>>

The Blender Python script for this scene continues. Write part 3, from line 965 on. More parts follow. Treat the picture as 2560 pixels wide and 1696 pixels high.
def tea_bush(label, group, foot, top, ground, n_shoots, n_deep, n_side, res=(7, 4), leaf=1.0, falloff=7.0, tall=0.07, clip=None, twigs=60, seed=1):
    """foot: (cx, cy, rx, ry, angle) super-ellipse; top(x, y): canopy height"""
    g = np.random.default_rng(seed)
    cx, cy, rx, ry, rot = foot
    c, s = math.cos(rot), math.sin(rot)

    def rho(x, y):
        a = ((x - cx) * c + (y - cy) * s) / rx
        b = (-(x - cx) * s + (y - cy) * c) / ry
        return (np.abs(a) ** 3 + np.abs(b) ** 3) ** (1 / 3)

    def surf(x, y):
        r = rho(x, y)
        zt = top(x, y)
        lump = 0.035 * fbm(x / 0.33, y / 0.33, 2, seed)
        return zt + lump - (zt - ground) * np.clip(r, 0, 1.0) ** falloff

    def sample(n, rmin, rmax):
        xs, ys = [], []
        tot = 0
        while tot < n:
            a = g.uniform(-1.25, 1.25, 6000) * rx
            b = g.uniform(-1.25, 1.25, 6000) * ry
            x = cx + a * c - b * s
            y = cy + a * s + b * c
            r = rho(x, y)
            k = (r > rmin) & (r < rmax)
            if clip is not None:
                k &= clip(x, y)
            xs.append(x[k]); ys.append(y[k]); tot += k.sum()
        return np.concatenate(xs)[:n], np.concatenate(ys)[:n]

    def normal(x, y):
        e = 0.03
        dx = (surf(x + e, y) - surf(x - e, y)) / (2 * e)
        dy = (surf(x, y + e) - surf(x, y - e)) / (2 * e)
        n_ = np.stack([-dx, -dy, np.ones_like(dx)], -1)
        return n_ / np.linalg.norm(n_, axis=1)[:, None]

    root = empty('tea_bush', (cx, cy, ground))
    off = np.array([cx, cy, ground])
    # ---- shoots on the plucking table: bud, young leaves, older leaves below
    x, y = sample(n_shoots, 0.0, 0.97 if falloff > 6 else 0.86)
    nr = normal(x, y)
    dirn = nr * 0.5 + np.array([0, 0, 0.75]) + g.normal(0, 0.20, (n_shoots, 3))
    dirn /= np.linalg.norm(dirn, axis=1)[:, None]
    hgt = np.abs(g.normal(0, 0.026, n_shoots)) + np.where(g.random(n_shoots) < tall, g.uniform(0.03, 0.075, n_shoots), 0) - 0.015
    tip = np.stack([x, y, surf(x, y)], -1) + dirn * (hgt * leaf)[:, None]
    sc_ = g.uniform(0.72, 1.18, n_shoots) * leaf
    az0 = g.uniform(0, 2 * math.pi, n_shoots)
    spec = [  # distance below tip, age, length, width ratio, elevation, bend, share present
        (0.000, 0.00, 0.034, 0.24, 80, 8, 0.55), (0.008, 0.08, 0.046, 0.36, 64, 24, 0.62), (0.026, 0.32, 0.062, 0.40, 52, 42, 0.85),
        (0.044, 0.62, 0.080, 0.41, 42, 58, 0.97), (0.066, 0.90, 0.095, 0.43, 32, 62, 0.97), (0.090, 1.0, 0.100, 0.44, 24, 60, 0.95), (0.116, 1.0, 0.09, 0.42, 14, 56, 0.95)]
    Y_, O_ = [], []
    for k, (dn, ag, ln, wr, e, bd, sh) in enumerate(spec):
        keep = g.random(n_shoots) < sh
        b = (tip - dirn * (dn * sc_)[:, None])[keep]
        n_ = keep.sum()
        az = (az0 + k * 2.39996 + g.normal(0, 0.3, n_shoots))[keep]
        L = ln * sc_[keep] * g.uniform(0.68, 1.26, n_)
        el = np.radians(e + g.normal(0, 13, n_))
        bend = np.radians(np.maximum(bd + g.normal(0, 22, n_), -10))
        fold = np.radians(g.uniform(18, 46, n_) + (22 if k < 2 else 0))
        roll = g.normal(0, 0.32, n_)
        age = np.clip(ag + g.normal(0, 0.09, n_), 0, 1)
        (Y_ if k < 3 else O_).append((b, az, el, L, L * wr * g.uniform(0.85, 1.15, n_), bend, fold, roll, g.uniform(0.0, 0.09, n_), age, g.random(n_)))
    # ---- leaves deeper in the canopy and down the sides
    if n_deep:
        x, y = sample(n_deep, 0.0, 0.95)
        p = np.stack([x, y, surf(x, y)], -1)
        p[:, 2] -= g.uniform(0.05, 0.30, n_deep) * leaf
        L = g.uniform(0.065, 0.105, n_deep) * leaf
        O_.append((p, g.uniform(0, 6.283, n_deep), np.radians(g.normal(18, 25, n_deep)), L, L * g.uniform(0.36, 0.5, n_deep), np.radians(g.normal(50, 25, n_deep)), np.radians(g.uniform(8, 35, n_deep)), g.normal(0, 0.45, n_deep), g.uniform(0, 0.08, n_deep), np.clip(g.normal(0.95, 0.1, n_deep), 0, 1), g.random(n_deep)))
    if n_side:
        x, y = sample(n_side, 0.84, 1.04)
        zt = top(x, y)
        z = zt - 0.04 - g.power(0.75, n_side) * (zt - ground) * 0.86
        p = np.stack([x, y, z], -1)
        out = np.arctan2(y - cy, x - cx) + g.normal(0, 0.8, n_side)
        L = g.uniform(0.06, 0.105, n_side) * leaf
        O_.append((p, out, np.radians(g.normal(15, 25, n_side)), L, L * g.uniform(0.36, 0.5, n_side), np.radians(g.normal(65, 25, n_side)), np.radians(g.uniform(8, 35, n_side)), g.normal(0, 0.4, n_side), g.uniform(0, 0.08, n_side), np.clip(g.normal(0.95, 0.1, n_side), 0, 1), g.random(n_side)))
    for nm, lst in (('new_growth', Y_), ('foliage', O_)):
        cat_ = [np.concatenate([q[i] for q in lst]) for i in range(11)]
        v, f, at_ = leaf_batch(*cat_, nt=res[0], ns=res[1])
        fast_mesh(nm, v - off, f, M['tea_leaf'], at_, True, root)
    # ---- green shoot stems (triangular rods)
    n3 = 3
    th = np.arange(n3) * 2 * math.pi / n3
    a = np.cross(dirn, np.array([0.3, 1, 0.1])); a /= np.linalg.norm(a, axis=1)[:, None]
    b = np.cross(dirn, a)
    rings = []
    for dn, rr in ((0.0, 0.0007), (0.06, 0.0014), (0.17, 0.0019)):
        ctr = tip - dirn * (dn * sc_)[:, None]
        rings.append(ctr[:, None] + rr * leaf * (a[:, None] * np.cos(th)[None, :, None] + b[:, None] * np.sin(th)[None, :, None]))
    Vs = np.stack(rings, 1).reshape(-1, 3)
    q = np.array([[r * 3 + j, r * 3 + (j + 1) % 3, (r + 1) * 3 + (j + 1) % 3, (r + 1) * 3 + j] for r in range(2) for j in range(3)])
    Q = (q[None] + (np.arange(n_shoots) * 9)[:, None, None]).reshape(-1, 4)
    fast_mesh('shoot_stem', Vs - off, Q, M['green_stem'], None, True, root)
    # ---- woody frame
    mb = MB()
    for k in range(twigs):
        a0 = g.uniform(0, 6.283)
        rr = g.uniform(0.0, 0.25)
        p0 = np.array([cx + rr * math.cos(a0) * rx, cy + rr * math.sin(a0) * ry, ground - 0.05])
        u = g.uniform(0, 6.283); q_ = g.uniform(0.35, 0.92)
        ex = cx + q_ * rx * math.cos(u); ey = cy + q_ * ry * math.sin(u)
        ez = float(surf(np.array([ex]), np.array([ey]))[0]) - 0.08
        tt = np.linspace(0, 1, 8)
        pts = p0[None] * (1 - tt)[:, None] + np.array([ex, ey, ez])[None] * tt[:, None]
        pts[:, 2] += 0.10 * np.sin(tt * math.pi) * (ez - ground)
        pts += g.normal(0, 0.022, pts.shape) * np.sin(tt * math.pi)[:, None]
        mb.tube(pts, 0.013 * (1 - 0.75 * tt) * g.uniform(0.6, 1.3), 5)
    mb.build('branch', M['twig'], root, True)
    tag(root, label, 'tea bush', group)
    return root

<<

# [Set exercise]
The required output is the exact run of lines from the beginning of the listing above to the line that contains "return zt +", inclusive of both.

# [Task output]
The Blender Python script for this scene continues. Write part 3, from line 965 on. More parts follow. Treat the picture as 2560 pixels wide and 1696 pixels high.
def tea_bush(label, group, foot, top, ground, n_shoots, n_deep, n_side, res=(7, 4), leaf=1.0, falloff=7.0, tall=0.07, clip=None, twigs=60, seed=1):
    """foot: (cx, cy, rx, ry, angle) super-ellipse; top(x, y): canopy height"""
    g = np.random.default_rng(seed)
    cx, cy, rx, ry, rot = foot
    c, s = math.cos(rot), math.sin(rot)

    def rho(x, y):
        a = ((x - cx) * c + (y - cy) * s) / rx
        b = (-(x - cx) * s + (y - cy) * c) / ry
        return (np.abs(a) ** 3 + np.abs(b) ** 3) ** (1 / 3)

    def surf(x, y):
        r = rho(x, y)
        zt = top(x, y)
        lump = 0.035 * fbm(x / 0.33, y / 0.33, 2, seed)
        return zt + lump - (zt - ground) * np.clip(r, 0, 1.0) ** falloff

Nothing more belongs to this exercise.